**** EXTRACTED MATERIAL ****

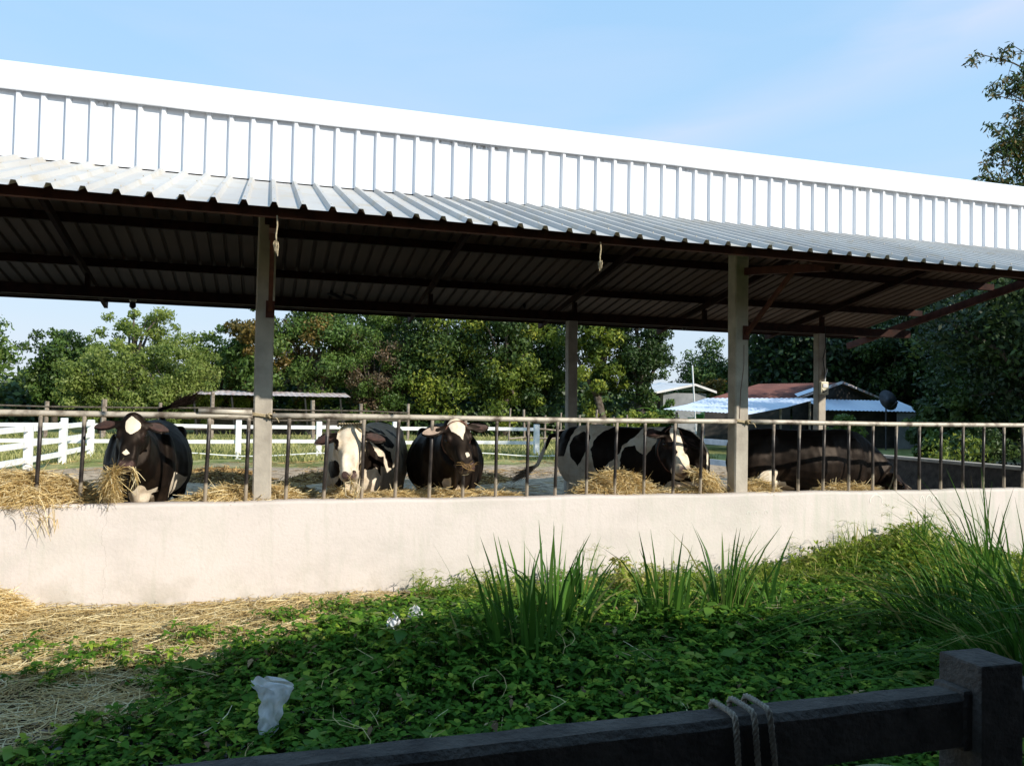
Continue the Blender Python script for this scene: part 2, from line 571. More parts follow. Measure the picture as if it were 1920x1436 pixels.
def sheet(x0, x1, a, b, hdir, amp, rows=1, wav=0.0):
    """ribbed sheet between front point a=(y,z) and back point b=(y,z); hdir=(dy,dz) is the way the ribs stand"""
    prof = rib_profile(x0, x1)
    mb = MB()
    for r_ in range(rows + 1):
        t = r_ / rows
        for x, h in prof:
            w_ = wav * math.sin(x * 1.9 + t) * (1 - t)
            mb.v.append((x, a[0] + (b[0] - a[0]) * t + hdir[0] * amp * h, a[1] + (b[1] - a[1]) * t + hdir[1] * amp * h + w_))
    n = len(prof)
    for r_ in range(rows):
        for i in range(n - 1):
            q = r_ * n + i
            mb.f.append((q, q + 1, q + 1 + n, q + n))
    return mb

# canopy, fascia, main roof
cz = lambda y: 2.83 + (y - 5.3) * .335
rz_ = lambda y: 3.20 + (12.9 - y) * .18
cp = sheet(XL, XR, (5.3, 2.83), (7.41, cz(7.41)), (-.31, .95), .032, 6, .004)
o = local(cp).build('canopy_sheet', MAT['canopy_sheet'], shed)
for y_ in (5.42, 6.3, 7.2):        # fixing screws on the ribs belong to the sheet's own look
    pass
sc_ = MB()
for k in range(-34, 60):
    x = .03 + k * RIB
    if not XL < x < XR: continue
    for y_ in (5.45, 6.35):
        z_ = cz(y_) + .034
        sc_.box(x - .004, x + .004, y_ - .004, y_ + .004, z_ - .004, z_ + .006)
    if k % 2: sc_.box(x + .018, x + .024, 7.4 - .006, 7.4 + .001, 3.63, 3.637)
tag(local(sc_).build('screws', MAT['concrete'], shed), kind='stuff')
fp = sheet(XL, XR, (7.40, cz(7.40) + .012), (7.40, 4.10), (-1, 0), .030, 1)
local(fp).build('fascia_sheet', MAT['white_sheet'], shed)
# ridge cap: sheet metal folded over the fascia top, slightly dented along its lower lip
capm = MB()
cx = np.arange(XL - .03, XR + .04, .06)
rows_ = []
for x in cx:
    d = .006 * math.sin(x * 2.3) + .005 * math.sin(x * 5.1 + 1) + .004 * math.sin(x * .7)
    dd = .010 * abs(math.sin(x * math.pi / 2.4)) ** 8
    rows_.append([(x, 7.352 + d, 4.075 + d * .5), (x, 7.345 + d, 4.083 + d * .5 - dd), (x, 7.352 + d * .5, 4.10), (x, 7.356, 4.30 + d * .3), (x, 7.375, 4.315), (x, 7.75, 4.24)])
for r_ in rows_: capm.v += r_
nr = 6
for i in range(len(cx) - 1):
    for k in range(nr - 1):
        q = i * nr + k
        capm.f.append((q, q + nr, q + nr + 1, q + 1))
local(capm).build('ridge_cap', MAT['white_sheet'], shed, True)
# backing strip above the fascia panels, with the scalloped gap under the cap
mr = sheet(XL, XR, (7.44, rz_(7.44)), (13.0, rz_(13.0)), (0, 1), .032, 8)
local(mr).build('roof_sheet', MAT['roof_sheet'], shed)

# posts: each a child with its own brace
def post(x, y, top, front):
    pm = MB()
    n = 14
    h = .075
    ring = [(-h, -h + .012), (-h + .012, -h), (h - .012, -h), (h, -h + .012), (h, h - .012), (h - .012, h), (-h + .012, h), (-h, h - .012)]
    for i in range(n + 1):
        z = -.2 + (top + .2) * i / n
        dx = .004 * math.sin(z * 2.3 + x) - (.003 * z)
        for a, b in ring:
            pm.v.append((x + a + dx, y + b, z))
    for i in range(n):
        for k in range(8):
            q, w = i * 8 + k, i * 8 + (k + 1) % 8
            pm.f.append((q, w, w + 8, q + 8))
    pm.f.append(tuple(range(n * 8, n * 8 + 8)))
    o = local(pm).build('post', MAT['concrete'], shed)
    if front:
        b = MB()
        b.bar((x + .03, y - .088, 2.36), (x + .03, y - .90, 2.92), .035, .035)
        b.bar((x + .03, y - .083, 2.44), (x + .03, y - .083, 2.30), .07, .012, (0, 1, 0))
        ob = local(b).build('brace', MAT['rust_steel'], o)
    return o
POSTX = [k * S for k in (-1, 0, 1, 2)]
for x in POSTX:
    post(x, 7.075, 3.19, True)
    post(x, 11.67, 2.93, False)
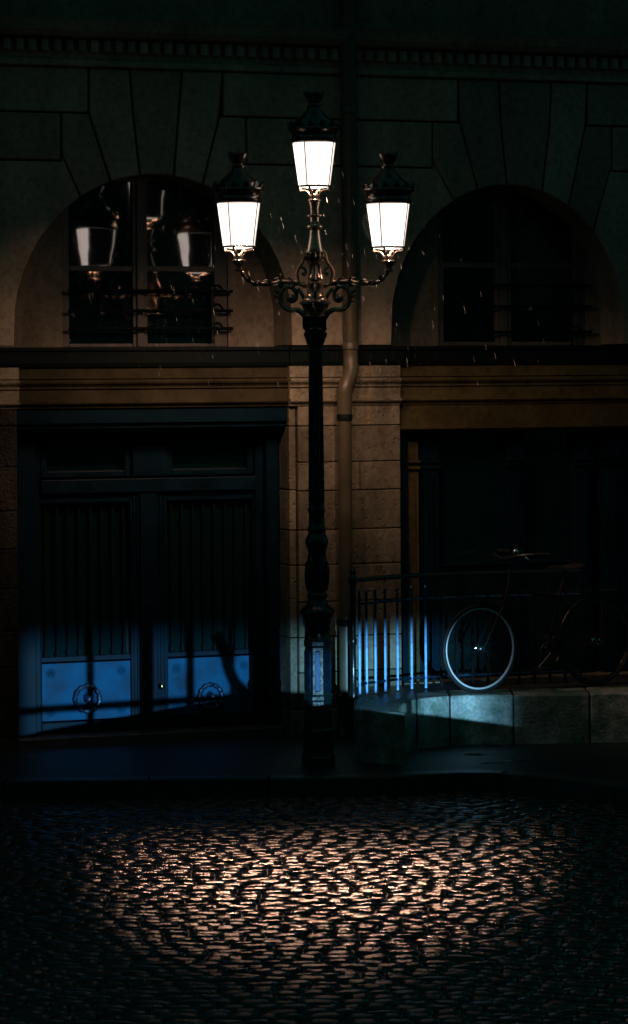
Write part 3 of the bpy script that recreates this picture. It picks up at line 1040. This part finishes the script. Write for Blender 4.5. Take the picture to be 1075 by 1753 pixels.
fk.tube([(.20, -.05, .69), (.20, .05, .69)], .014, 8)
fk.build('fork', 'bike_paint', bike, smooth=True)
hbm = MB()
hbm.tube([(.27, 0, .82), (.295, 0, .98)], .013, 8)
hbm.tube([(.295, 0, .98), (.23, 0, 1.03)], .014, 8)
hbm.tube(spline([(.44, -.28, 1.06), (.34, -.27, 1.07), (.25, -.17, 1.06), (.22, 0, 1.03), (.25, .17, 1.06), (.34, .27, 1.07), (.44, .28, 1.06)], 6), .0115, 8)
hbm.build('handlebar', 'dull_steel', bike, smooth=True)
for s_ in (-1, 1):
    MB().tube([(.36, .275 * s_, 1.07), (.46, .28 * s_, 1.06)], .017, 10).build('grip', 'rubber', bike, smooth=True)
    MB().tube(spline([(.28, .22 * s_, 1.055), (.30, .25 * s_, 1.03), (.38, .27 * s_, 1.025)], 4), .006, 6).build('brake_lever', 'bright_steel', bike, smooth=True)
MB().lathe([(.026, 1.075), (.028, 1.082), (.024, 1.10), (.012, 1.112), (.004, 1.116)], 16, .255, -.12).build('bell', 'bright_steel', bike, smooth=True)
sd = MB()
sd.tube([(.77, 0, .78), (.80, 0, .92)], .013, 8)
sd.build('seat_post', 'dull_steel', bike, smooth=True)
sdl = MB()
v = []
for t, wd, zz in ((-.16, .018, .955), (-.08, .028, .958), (0, .05, .955), (.07, .085, .962), (.12, .09, .97), (.14, .06, .965)):
    v += [(.80 + t, -wd, zz - .02), (.80 + t, -wd * .7, zz), (.80 + t, wd * .7, zz), (.80 + t, wd, zz - .02)]
f = []
for i in range(5):
    for j in range(3):
        f.append((i * 4 + j, (i + 1) * 4 + j, (i + 1) * 4 + j + 1, i * 4 + j + 1))
    f.append((i * 4 + 3, (i + 1) * 4 + 3, (i + 1) * 4, i * 4))
f += [(0, 1, 2, 3), (23, 22, 21, 20)]
sdl.add(v, f).build('saddle', 'leather', bike, smooth=True)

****

● WHAT IS REQUIRED
Copy out all the entries exactly. Images stay out of the copy.

● ANSWER TO THE TASK
Continue the Blender Python script for this scene: part 2, from line 571. More parts follow. Measure the picture as if it were 1920x1436 pixels.
def sheet(x0, x1, a, b, hdir, amp, rows=1, wav=0.0):
    """ribbed sheet between front point a=(y,z) and back point b=(y,z); hdir=(dy,dz) is the way the ribs stand"""
    prof = rib_profile(x0, x1)
    mb = MB()
    for r_ in range(rows + 1):
        t = r_ / rows
        for x, h in prof:
            w_ = wav * math.sin(x * 1.9 + t) * (1 - t)
            mb.v.append((x, a[0] + (b[0] - a[0]) * t + hdir[0] * amp * h, a[1] + (b[1] - a[1]) * t + hdir[1] * amp * h + w_))
    n = len(prof)
    for r_ in range(rows):
        for i in range(n - 1):
            q = r_ * n + i
            mb.f.append((q, q + 1, q + 1 + n, q + n))
    return mb

# canopy, fascia, main roof
cz = lambda y: 2.83 + (y - 5.3) * .335
rz_ = lambda y: 3.20 + (12.9 - y) * .18
cp = sheet(XL, XR, (5.3, 2.83), (7.41, cz(7.41)), (-.31, .95), .032, 6, .004)
o = local(cp).build('canopy_sheet', MAT['canopy_sheet'], shed)
for y_ in (5.42, 6.3, 7.2):        # fixing screws on the ribs belong to the sheet's own look
    pass
sc_ = MB()
for k in range(-34, 60):
    x = .03 + k * RIB
    if not XL < x < XR: continue
    for y_ in (5.45, 6.35):
        z_ = cz(y_) + .034
        sc_.box(x - .004, x + .004, y_ - .004, y_ + .004, z_ - .004, z_ + .006)
    if k % 2: sc_.box(x + .018, x + .024, 7.4 - .006, 7.4 + .001, 3.63, 3.637)
tag(local(sc_).build('screws', MAT['concrete'], shed), kind='stuff')
fp = sheet(XL, XR, (7.40, cz(7.40) + .012), (7.40, 4.10), (-1, 0), .030, 1)
local(fp).build('fascia_sheet', MAT['white_sheet'], shed)
# ridge cap: sheet metal folded over the fascia top, slightly dented along its lower lip
capm = MB()
cx = np.arange(XL - .03, XR + .04, .06)
rows_ = []
for x in cx:
    d = .006 * math.sin(x * 2.3) + .005 * math.sin(x * 5.1 + 1) + .004 * math.sin(x * .7)
    dd = .010 * abs(math.sin(x * math.pi / 2.4)) ** 8
    rows_.append([(x, 7.352 + d, 4.075 + d * .5), (x, 7.345 + d, 4.083 + d * .5 - dd), (x, 7.352 + d * .5, 4.10), (x, 7.356, 4.30 + d * .3), (x, 7.375, 4.315), (x, 7.75, 4.24)])
for r_ in rows_: capm.v += r_
nr = 6
for i in range(len(cx) - 1):
    for k in range(nr - 1):
        q = i * nr + k
        capm.f.append((q, q + nr, q + nr + 1, q + 1))
local(capm).build('ridge_cap', MAT['white_sheet'], shed, True)
# backing strip above the fascia panels, with the scalloped gap under the cap
mr = sheet(XL, XR, (7.44, rz_(7.44)), (13.0, rz_(13.0)), (0, 1), .032, 8)
local(mr).build('roof_sheet', MAT['roof_sheet'], shed)

# posts: each a child with its own brace
def post(x, y, top, front):
    pm = MB()
    n = 14
    h = .075
    ring = [(-h, -h + .012), (-h + .012, -h), (h - .012, -h), (h, -h + .012), (h, h - .012), (h - .012, h), (-h + .012, h), (-h, h - .012)]
    for i in range(n + 1):
        z = -.2 + (top + .2) * i / n
        dx = .004 * math.sin(z * 2.3 + x) - (.003 * z)
        for a, b in ring:
            pm.v.append((x + a + dx, y + b, z))
    for i in range(n):
        for k in range(8):
            q, w = i * 8 + k, i * 8 + (k + 1) % 8
            pm.f.append((q, w, w + 8, q + 8))
    pm.f.append(tuple(range(n * 8, n * 8 + 8)))
    o = local(pm).build('post', MAT['concrete'], shed)
    if front:
        b = MB()
        b.bar((x + .03, y - .088, 2.36), (x + .03, y - .90, 2.92), .035, .035)
        b.bar((x + .03, y - .083, 2.44), (x + .03, y - .083, 2.30), .07, .012, (0, 1, 0))
        ob = local(b).build('brace', MAT['rust_steel'], o)
    return o
POSTX = [k * S for k in (-1, 0, 1, 2)]
for x in POSTX:
    post(x, 7.075, 3.19, True)
    post(x, 11.67, 2.93, False)
Write part 3 of the bpy script that recreates this picture. It picks up at line 1040. This part finishes the script. Write for Blender 4.5. Take the picture to be 1075 by 1753 pixels.
fk.tube([(.20, -.05, .69), (.20, .05, .69)], .014, 8)
fk.build('fork', 'bike_paint', bike, smooth=True)
hbm = MB()
hbm.tube([(.27, 0, .82), (.295, 0, .98)], .013, 8)
hbm.tube([(.295, 0, .98), (.23, 0, 1.03)], .014, 8)
hbm.tube(spline([(.44, -.28, 1.06), (.34, -.27, 1.07), (.25, -.17, 1.06), (.22, 0, 1.03), (.25, .17, 1.06), (.34, .27, 1.07), (.44, .28, 1.06)], 6), .0115, 8)
hbm.build('handlebar', 'dull_steel', bike, smooth=True)
for s_ in (-1, 1):
    MB().tube([(.36, .275 * s_, 1.07), (.46, .28 * s_, 1.06)], .017, 10).build('grip', 'rubber', bike, smooth=True)
    MB().tube(spline([(.28, .22 * s_, 1.055), (.30, .25 * s_, 1.03), (.38, .27 * s_, 1.025)], 4), .006, 6).build('brake_lever', 'bright_steel', bike, smooth=True)
MB().lathe([(.026, 1.075), (.028, 1.082), (.024, 1.10), (.012, 1.112), (.004, 1.116)], 16, .255, -.12).build('bell', 'bright_steel', bike, smooth=True)
sd = MB()
sd.tube([(.77, 0, .78), (.80, 0, .92)], .013, 8)
sd.build('seat_post', 'dull_steel', bike, smooth=True)
sdl = MB()
v = []
for t, wd, zz in ((-.16, .018, .955), (-.08, .028, .958), (0, .05, .955), (.07, .085, .962), (.12, .09, .97), (.14, .06, .965)):
    v += [(.80 + t, -wd, zz - .02), (.80 + t, -wd * .7, zz), (.80 + t, wd * .7, zz), (.80 + t, wd, zz - .02)]
f = []
for i in range(5):
    for j in range(3):
        f.append((i * 4 + j, (i + 1) * 4 + j, (i + 1) * 4 + j + 1, i * 4 + j + 1))
    f.append((i * 4 + 3, (i + 1) * 4 + 3, (i + 1) * 4, i * 4))
f += [(0, 1, 2, 3), (23, 22, 21, 20)]
sdl.add(v, f).build('saddle', 'leather', bike, smooth=True)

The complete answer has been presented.